Quels bénéfices économiques pour l’électrification des transports routiers européens ?
En raison de son caractère énergivore et de son bilan carbone particulièrement mauvais, le transport est un secteur clé pour favoriser la réduction des émissions de gaz à effet de serre et la décarbonation de notre économie.
Le transport routier de marchandises est responsable à lui seul de 22% des émissions de gaz à effet de serre du secteur européen des transports.
Pourtant, la flotte de poids-lourds en charge du transport des produits de consommation qui s’échangent quotidiennement en Europe ne représente que 5% des véhicules en circulation.
Il ne fait donc aucun doute que l’électrification des poids-lourds qui circulent sur les routes du Vieux Continent est un des enjeux majeurs pour la réussite de la transition énergétique de l’Union Européenne.
Un rapport publié par le cabinet de conseil Cambridge Econometrics estime même que la décarbonation des poids-lourds européens représente un enjeu économique. Explications.
L’UE travaille à une législation plus contraignante
Le transport routier de marchandises est essentiel au développement économique de l’Union Européenne : les poids-lourds représentent près de 70% des moyens de transport de marchandises par voie terrestre et assurent la pérennité de plus de 3 millions d’emplois.
Malheureusement, ce secteur est également responsable de 6% des émissions de gaz à effet de serre totales de l’UE (et de 22% des émissions du secteur du transport routier).
« Les transports sont le seul secteur dans lequel les émissions de CO2 de l’UE sont aujourd’hui supérieures à celles de 1990. Ce fardeau devient de plus en plus lourd à mesure que l’Europe s’efforce de s’acquitter de ses obligations pour le climat imposées par l’Accord de Paris. Les politiques se concentrent de plus en plus sur les émissions dans le secteur des transports et les villes appliquent des interdictions de circuler aux véhicules utilisant des carburants fossiles, tandis que les consommateurs toujours plus sensibles à ces questions exigent des services sobres en carbone. Les transports par camions roulant au diesel créent donc un besoin urgent de changement », explique Erik Wirsing, Vice-président Innovation mondiale chez DB Schenker.

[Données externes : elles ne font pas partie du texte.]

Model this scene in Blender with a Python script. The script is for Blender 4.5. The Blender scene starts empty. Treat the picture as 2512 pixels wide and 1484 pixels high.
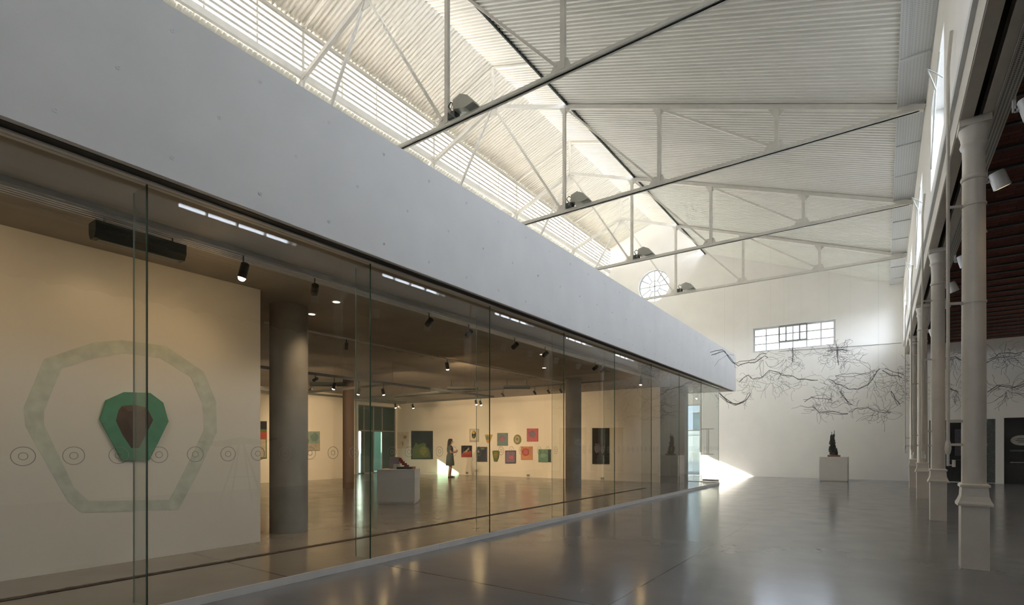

La Commission Européenne estime qu’en l’absence de mesures concrètes, les émissions de gaz à effet de serre des véhicules lourds devraient augmenter de 9% d’ici l’horizon 2030 en raison de l’augmentation des activités du transport.
Cette prévision est en totale contradiction avec l’engagement pris par l’UE de diminuer ses émissions polluantes pour contenir le réchauffement de la planète en dessous de 2°C d’ici la fin du siècle (Accord de Paris pour le Climat).
Un nouveau règlement présenté en mai dernier vise donc à encadrer les émissions de CO2 des poids-lourds européens, en établissant de nouvelles normes de performances.
Ainsi, les « nouveaux véhicules lourds » mis en circulation dans les pays membres de l’UE devront présenter à partir du 1er janvier 2025 des émissions de dioxyde de carbone inférieures à 15% aux niveaux de 2005.
Des bénéfices économiques non négligeables
Cette nouvelle législation est actuellement débattue au sein des diverses institutions de l’UE.
Soucieux d’en accélérer l’adoption, un rapport de la Fondation européenne pour le climat et le cabinet Cambridge Econometrics vient soutenir les bénéfices de l’encadrement des émissions de CO2 des poids-lourds.
Selon le rapport « Le transport routier pour un avenir plus vert », la réduction des émissions du secteur européen du transport routier ne représente pas qu’une opportunité environnementale : l’électrification des poids-lourds permettrait également de soutenir la croissance économique européenne.
En favorisant la démocratisation des moteurs électriques et des carburants moins polluants, l’UE pourrait par exemple réduire d’un milliard d’unités ses importations de barils de pétrole d’ici l’horizon 2030.
À plus long terme, c’est-à-dire d’ici 2050, ces bénéfices sont évalués à 11 milliards de barils de pétrole cumulés.
Réduire le recours aux produits pétroliers permettra donc à l’Europe de diminuer sa dépendance aux importations, de couper ses émissions polluantes mais surtout de renforcer son indépendance énergétique. Les bénéfices économiques de cette transition et du basculement vers des poids-lourds à faible émission entraineront également la création de plus de 120.000 emplois nets.
« Cette analyse démontre que la transition vers un fret économe en carbone comporte des avantages pour l’économie européenne, en plus des avantages environnementaux évidents. La réduction des importations de pétrole et l’augmentation de la demande de carburants produits sur le territoire de l’UE créeront des emplois européens. Toutefois, il est évident que la transition a besoin d’être soutenue, afin de garantir que des infrastructures appropriées sont développées, que des normes communes sont développées et que les défis auxquels font face les transporteurs sont surmontés », estime Jon Stenning, Directeur associé chez Cambridge Econometrics.